Astronomers have discovered an enormous, ancient galaxy which dates back 12 billion years, to when the universe was in its earliest stages. The galaxy, XMM-2599, “lived fast and died young,” according to the researchers, showing a high rate of star formation before its early demise.
“Even before the universe was 2 billion years old, XMM-2599 had already formed a mass of more than 300 billion suns, making it an ultramassive galaxy,” Benjamin Forrest, a postdoctoral researcher in the UC Riverside Department of Physics and Astronomy and lead author of the research, explained in a statement. “More remarkably, we show that XMM-2599 formed most of its stars in a huge frenzy when the universe was less than 1 billion years old, and then became inactive by the time the universe was only 1.8 billion years old.”
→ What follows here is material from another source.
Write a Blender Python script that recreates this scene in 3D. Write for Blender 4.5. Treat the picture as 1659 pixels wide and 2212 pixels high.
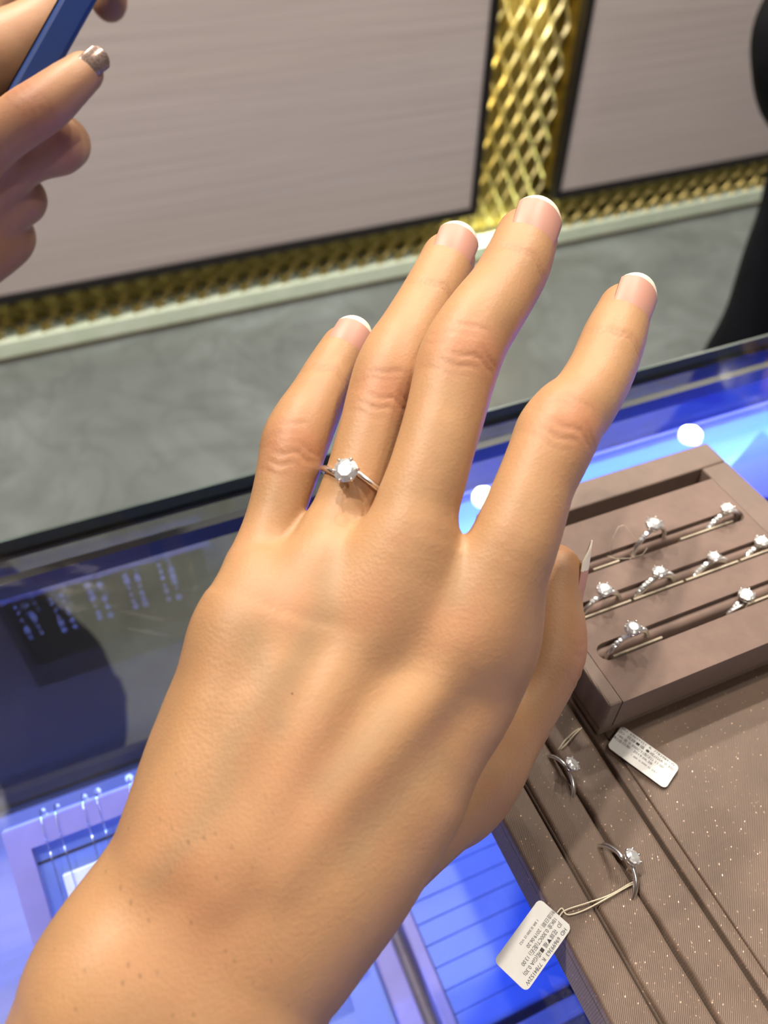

The research is shedding light on the way that galaxies develop over time. “In this epoch, very few galaxies have stopped forming stars, and none are as massive as XMM-2599,” Gillian Wilson, a professor of physics and astronomy at UCR, explained. “The mere existence of ultramassive galaxies like XMM-2599 proves quite a challenge to numerical models. Even though such massive galaxies are incredibly rare at this epoch, the models do predict them. The predicted galaxies, however, are expected to be actively forming stars.
What makes XMM-2599 so interesting, unusual, and surprising is that it is no longer forming stars, perhaps because it stopped getting fuel or its black hole began to turn on. Our results call for changes in how models turn off star formation in early galaxies.”
Due to the unusual nature of XMM-2599, researchers have some theories about how it developed and how it will evolve in the future. “XMM-2599 may be a descendant of a population of highly star-forming dusty galaxies in the very early universe that new infrared telescopes have recently discovered,” said Danilo Marchesini, an associate professor of astronomy at Tufts University and a co-author of the study.
And in terms of the future for this galaxy, “We have caught XMM-2599 in its inactive phase,” Wilson said. “We do not know what it will turn into by the present day. We know it cannot lose mass. An interesting question is what happens around it. As time goes by, could it gravitationally attract nearby star-forming galaxies and become a bright city of galaxies?”
To take measurements of the galaxy, the team used an instrument at the W. M. Keck Observatory called the Multi-Object Spectrograph for Infrared Exploration, or MOSFIRE. This spectrograph splits light into different wavelengths and can select up to 46 objects to be recorded simultaneously, and was able to determine how far away the galaxy is.
“It’s exciting to see one of our most in-demand instruments successfully characterize such a rare, ancient galaxy with a short life span,” co-author Percy Gomez, an astronomer at Keck Observatory, said in the statement. “It took many hours-long observations, some as much as nine hours each, to determine XMM-2599’s distance and mass. It’s fulfilling to be a part of a team that continues pushing Keck and MOSFIRE to probe deeper into the mysteries about the origins of massive galaxies and protoclusters.”
The findings are published in the Astrophysical Journal.